Top Dimensional Forms on Symplectic Manifolds

Question

I have just started studying symplectic geometry, and one fact has me completely stumped.

Apparently a symplectic manifold $V$ such that $\mathrm{dim}V = n$ has volume form: $\frac{\omega^n}{n!}$.

Now I recall a volume form is a non-vanishing, top-dimensional form on $V$.

However I have no clue how to show $\frac{\omega^n}{n!}$ is either non-vanishing or a top-dimensional form. This last condition in particular seems like something that will have an 'obvious' explanation, but one that I can't figure out.

Most of these definitions have been floating around in my head barely a day. I'm not far into the topic, and my differential geometry/experience with differential forms is still fairly basic, so the simpler an explanation someone can offer, the better.

Answer 1

Let $V$ be a $2n$-dimensional symplectic manifold.

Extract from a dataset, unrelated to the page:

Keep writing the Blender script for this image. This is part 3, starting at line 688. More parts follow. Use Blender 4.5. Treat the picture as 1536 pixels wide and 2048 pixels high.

$\omega$ is a $2$-form, so $\omega^n$ is a $2n$-form. Top-dimensional means that the dimension of the form is equal to the dimension of the space. In this case $2n = 2n$.

Choose a point $p \in V$, and choose a basis $v^1, \ldots, v^{2n}$ of $T_pV$ such that $$\omega = dv_1 \wedge dv_2 + dv_3 \wedge dv_4 + \ldots + dv_{2n-1}\wedge dv_{2n}.$$

Then according to this question, we get $\omega^n(v^1, \ldots, v^{2n}) = n! \cdot (dv_1 \wedge dv_2 \wedge dv_3 \wedge dv_4 \wedge \cdots \wedge dv_{2n-1} \wedge dv_{2n})(v^1, \ldots, v^{2n}) = n! \cdot 1.$

Thus $\omega$ does not vanish at $p$.